What to work on:
Please print the full listing exactly.

Listed records:
⟨
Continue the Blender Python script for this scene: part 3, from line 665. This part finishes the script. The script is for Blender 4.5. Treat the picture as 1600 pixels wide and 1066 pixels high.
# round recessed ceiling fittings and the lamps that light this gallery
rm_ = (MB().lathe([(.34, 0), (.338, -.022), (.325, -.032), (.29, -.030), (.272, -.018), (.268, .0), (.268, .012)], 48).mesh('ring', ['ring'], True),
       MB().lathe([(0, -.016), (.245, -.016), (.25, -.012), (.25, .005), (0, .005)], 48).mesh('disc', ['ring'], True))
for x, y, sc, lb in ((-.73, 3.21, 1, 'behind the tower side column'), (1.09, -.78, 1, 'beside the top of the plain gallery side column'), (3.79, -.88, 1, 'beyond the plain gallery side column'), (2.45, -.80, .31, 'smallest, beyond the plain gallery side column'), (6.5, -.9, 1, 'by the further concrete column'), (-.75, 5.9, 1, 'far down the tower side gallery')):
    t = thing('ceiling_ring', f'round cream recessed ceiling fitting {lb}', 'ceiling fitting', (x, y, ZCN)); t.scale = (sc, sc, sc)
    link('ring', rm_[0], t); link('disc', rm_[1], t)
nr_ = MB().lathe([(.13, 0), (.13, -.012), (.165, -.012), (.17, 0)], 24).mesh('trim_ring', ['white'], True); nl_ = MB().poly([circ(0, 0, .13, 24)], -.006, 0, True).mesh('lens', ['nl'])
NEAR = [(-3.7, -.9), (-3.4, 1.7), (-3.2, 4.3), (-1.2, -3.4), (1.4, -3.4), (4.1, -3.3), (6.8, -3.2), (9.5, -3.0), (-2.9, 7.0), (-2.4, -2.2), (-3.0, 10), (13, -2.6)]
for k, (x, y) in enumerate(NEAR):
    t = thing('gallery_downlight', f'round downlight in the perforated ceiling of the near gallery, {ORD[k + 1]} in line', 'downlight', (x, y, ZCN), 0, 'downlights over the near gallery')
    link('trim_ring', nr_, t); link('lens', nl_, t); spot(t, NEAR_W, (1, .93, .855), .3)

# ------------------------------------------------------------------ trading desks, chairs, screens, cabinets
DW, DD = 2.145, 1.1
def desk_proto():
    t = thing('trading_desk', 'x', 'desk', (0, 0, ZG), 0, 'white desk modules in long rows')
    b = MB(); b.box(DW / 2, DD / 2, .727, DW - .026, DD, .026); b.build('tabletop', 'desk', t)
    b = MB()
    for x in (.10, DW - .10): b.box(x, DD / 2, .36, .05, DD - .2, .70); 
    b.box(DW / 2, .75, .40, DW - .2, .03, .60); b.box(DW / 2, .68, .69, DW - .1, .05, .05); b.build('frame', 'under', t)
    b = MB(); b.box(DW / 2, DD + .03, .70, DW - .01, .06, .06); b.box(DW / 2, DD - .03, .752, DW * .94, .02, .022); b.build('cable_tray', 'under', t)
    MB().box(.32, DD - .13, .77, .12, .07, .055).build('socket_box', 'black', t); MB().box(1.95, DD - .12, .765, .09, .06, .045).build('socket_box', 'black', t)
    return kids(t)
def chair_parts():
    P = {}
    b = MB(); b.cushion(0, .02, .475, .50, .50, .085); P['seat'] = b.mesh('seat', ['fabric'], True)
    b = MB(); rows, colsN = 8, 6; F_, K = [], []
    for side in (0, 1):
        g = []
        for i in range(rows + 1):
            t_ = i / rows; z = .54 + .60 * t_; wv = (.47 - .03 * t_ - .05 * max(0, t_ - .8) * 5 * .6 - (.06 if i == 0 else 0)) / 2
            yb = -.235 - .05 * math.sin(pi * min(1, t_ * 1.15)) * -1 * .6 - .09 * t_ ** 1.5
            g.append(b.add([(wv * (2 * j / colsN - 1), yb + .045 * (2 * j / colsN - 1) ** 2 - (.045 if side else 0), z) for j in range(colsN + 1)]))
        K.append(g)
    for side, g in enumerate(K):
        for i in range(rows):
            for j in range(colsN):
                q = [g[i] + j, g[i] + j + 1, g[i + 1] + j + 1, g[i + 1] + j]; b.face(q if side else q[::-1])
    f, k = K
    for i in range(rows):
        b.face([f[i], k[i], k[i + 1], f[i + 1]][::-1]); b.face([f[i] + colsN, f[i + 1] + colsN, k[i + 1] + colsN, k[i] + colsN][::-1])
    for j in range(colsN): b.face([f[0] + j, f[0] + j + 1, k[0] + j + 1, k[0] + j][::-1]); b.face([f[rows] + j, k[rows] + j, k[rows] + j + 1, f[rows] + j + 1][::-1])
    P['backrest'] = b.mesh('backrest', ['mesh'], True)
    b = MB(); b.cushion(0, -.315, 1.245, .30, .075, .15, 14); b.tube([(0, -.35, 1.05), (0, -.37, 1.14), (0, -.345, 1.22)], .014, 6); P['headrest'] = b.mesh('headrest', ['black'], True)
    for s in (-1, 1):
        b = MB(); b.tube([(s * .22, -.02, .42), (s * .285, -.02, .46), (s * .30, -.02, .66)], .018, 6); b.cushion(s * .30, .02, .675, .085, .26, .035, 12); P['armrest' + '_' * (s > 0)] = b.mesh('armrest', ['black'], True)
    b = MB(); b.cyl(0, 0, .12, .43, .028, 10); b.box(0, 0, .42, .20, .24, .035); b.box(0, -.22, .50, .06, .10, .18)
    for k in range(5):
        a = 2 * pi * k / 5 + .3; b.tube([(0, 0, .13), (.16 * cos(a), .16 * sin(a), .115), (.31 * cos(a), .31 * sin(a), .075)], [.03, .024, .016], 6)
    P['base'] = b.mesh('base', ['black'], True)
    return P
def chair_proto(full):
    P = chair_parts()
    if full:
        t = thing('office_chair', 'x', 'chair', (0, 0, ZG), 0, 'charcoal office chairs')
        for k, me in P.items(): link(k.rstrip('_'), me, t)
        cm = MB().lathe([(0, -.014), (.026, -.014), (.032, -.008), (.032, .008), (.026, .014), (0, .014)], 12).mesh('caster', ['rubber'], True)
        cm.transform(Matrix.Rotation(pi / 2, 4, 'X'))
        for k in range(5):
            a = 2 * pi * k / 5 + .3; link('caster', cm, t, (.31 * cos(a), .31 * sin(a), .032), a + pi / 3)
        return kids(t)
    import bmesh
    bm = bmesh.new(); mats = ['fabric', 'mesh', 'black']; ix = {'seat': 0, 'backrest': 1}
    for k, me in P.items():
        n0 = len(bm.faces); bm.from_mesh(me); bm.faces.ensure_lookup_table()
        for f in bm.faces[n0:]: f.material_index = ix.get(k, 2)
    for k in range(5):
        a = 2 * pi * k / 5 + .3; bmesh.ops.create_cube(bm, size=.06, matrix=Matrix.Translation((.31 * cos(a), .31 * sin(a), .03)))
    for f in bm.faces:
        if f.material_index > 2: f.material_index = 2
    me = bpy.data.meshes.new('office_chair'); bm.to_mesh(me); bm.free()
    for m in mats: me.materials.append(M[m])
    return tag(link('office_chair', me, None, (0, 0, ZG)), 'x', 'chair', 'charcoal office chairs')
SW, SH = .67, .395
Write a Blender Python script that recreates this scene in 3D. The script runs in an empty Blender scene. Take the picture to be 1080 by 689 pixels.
⟩
Response for this exercise:
Continue the Blender Python script for this scene: part 3, from line 665. This part finishes the script. The script is for Blender 4.5. Treat the picture as 1600 pixels wide and 1066 pixels high.
# round recessed ceiling fittings and the lamps that light this gallery
rm_ = (MB().lathe([(.34, 0), (.338, -.022), (.325, -.032), (.29, -.030), (.272, -.018), (.268, .0), (.268, .012)], 48).mesh('ring', ['ring'], True),
       MB().lathe([(0, -.016), (.245, -.016), (.25, -.012), (.25, .005), (0, .005)], 48).mesh('disc', ['ring'], True))
for x, y, sc, lb in ((-.73, 3.21, 1, 'behind the tower side column'), (1.09, -.78, 1, 'beside the top of the plain gallery side column'), (3.79, -.88, 1, 'beyond the plain gallery side column'), (2.45, -.80, .31, 'smallest, beyond the plain gallery side column'), (6.5, -.9, 1, 'by the further concrete column'), (-.75, 5.9, 1, 'far down the tower side gallery')):
    t = thing('ceiling_ring', f'round cream recessed ceiling fitting {lb}', 'ceiling fitting', (x, y, ZCN)); t.scale = (sc, sc, sc)
    link('ring', rm_[0], t); link('disc', rm_[1], t)
nr_ = MB().lathe([(.13, 0), (.13, -.012), (.165, -.012), (.17, 0)], 24).mesh('trim_ring', ['white'], True); nl_ = MB().poly([circ(0, 0, .13, 24)], -.006, 0, True).mesh('lens', ['nl'])
NEAR = [(-3.7, -.9), (-3.4, 1.7), (-3.2, 4.3), (-1.2, -3.4), (1.4, -3.4), (4.1, -3.3), (6.8, -3.2), (9.5, -3.0), (-2.9, 7.0), (-2.4, -2.2), (-3.0, 10), (13, -2.6)]
for k, (x, y) in enumerate(NEAR):
    t = thing('gallery_downlight', f'round downlight in the perforated ceiling of the near gallery, {ORD[k + 1]} in line', 'downlight', (x, y, ZCN), 0, 'downlights over the near gallery')
    link('trim_ring', nr_, t); link('lens', nl_, t); spot(t, NEAR_W, (1, .93, .855), .3)

# ------------------------------------------------------------------ trading desks, chairs, screens, cabinets
DW, DD = 2.145, 1.1
def desk_proto():
    t = thing('trading_desk', 'x', 'desk', (0, 0, ZG), 0, 'white desk modules in long rows')
    b = MB(); b.box(DW / 2, DD / 2, .727, DW - .026, DD, .026); b.build('tabletop', 'desk', t)
    b = MB()
    for x in (.10, DW - .10): b.box(x, DD / 2, .36, .05, DD - .2, .70); 
    b.box(DW / 2, .75, .40, DW - .2, .03, .60); b.box(DW / 2, .68, .69, DW - .1, .05, .05); b.build('frame', 'under', t)
    b = MB(); b.box(DW / 2, DD + .03, .70, DW - .01, .06, .06); b.box(DW / 2, DD - .03, .752, DW * .94, .02, .022); b.build('cable_tray', 'under', t)
    MB().box(.32, DD - .13, .77, .12, .07, .055).build('socket_box', 'black', t); MB().box(1.95, DD - .12, .765, .09, .06, .045).build('socket_box', 'black', t)
    return kids(t)
def chair_parts():
    P = {}
    b = MB(); b.cushion(0, .02, .475, .50, .50, .085); P['seat'] = b.mesh('seat', ['fabric'], True)
    b = MB(); rows, colsN = 8, 6; F_, K = [], []
    for side in (0, 1):
        g = []
        for i in range(rows + 1):
            t_ = i / rows; z = .54 + .60 * t_; wv = (.47 - .03 * t_ - .05 * max(0, t_ - .8) * 5 * .6 - (.06 if i == 0 else 0)) / 2
            yb = -.235 - .05 * math.sin(pi * min(1, t_ * 1.15)) * -1 * .6 - .09 * t_ ** 1.5
            g.append(b.add([(wv * (2 * j / colsN - 1), yb + .045 * (2 * j / colsN - 1) ** 2 - (.045 if side else 0), z) for j in range(colsN + 1)]))
        K.append(g)
    for side, g in enumerate(K):
        for i in range(rows):
            for j in range(colsN):
                q = [g[i] + j, g[i] + j + 1, g[i + 1] + j + 1, g[i + 1] + j]; b.face(q if side else q[::-1])
    f, k = K
    for i in range(rows):
        b.face([f[i], k[i], k[i + 1], f[i + 1]][::-1]); b.face([f[i] + colsN, f[i + 1] + colsN, k[i + 1] + colsN, k[i] + colsN][::-1])
    for j in range(colsN): b.face([f[0] + j, f[0] + j + 1, k[0] + j + 1, k[0] + j][::-1]); b.face([f[rows] + j, k[rows] + j, k[rows] + j + 1, f[rows] + j + 1][::-1])
    P['backrest'] = b.mesh('backrest', ['mesh'], True)
    b = MB(); b.cushion(0, -.315, 1.245, .30, .075, .15, 14); b.tube([(0, -.35, 1.05), (0, -.37, 1.14), (0, -.345, 1.22)], .014, 6); P['headrest'] = b.mesh('headrest', ['black'], True)
    for s in (-1, 1):
        b = MB(); b.tube([(s * .22, -.02, .42), (s * .285, -.02, .46), (s * .30, -.02, .66)], .018, 6); b.cushion(s * .30, .02, .675, .085, .26, .035, 12); P['armrest' + '_' * (s > 0)] = b.mesh('armrest', ['black'], True)
    b = MB(); b.cyl(0, 0, .12, .43, .028, 10); b.box(0, 0, .42, .20, .24, .035); b.box(0, -.22, .50, .06, .10, .18)
    for k in range(5):
        a = 2 * pi * k / 5 + .3; b.tube([(0, 0, .13), (.16 * cos(a), .16 * sin(a), .115), (.31 * cos(a), .31 * sin(a), .075)], [.03, .024, .016], 6)
    P['base'] = b.mesh('base', ['black'], True)
    return P
def chair_proto(full):
    P = chair_parts()
    if full:
        t = thing('office_chair', 'x', 'chair', (0, 0, ZG), 0, 'charcoal office chairs')
        for k, me in P.items(): link(k.rstrip('_'), me, t)
        cm = MB().lathe([(0, -.014), (.026, -.014), (.032, -.008), (.032, .008), (.026, .014), (0, .014)], 12).mesh('caster', ['rubber'], True)
        cm.transform(Matrix.Rotation(pi / 2, 4, 'X'))
        for k in range(5):
            a = 2 * pi * k / 5 + .3; link('caster', cm, t, (.31 * cos(a), .31 * sin(a), .032), a + pi / 3)
        return kids(t)
    import bmesh
    bm = bmesh.new(); mats = ['fabric', 'mesh', 'black']; ix = {'seat': 0, 'backrest': 1}
    for k, me in P.items():
        n0 = len(bm.faces); bm.from_mesh(me); bm.faces.ensure_lookup_table()
        for f in bm.faces[n0:]: f.material_index = ix.get(k, 2)
    for k in range(5):
        a = 2 * pi * k / 5 + .3; bmesh.ops.create_cube(bm, size=.06, matrix=Matrix.Translation((.31 * cos(a), .31 * sin(a), .03)))
    for f in bm.faces:
        if f.material_index > 2: f.material_index = 2
    me = bpy.data.meshes.new('office_chair'); bm.to_mesh(me); bm.free()
    for m in mats: me.materials.append(M[m])
    return tag(link('office_chair', me, None, (0, 0, ZG)), 'x', 'chair', 'charcoal office chairs')
SW, SH = .67, .395
Write a Blender Python script that recreates this scene in 3D. The script runs in an empty Blender scene. Take the picture to be 1080 by 689 pixels.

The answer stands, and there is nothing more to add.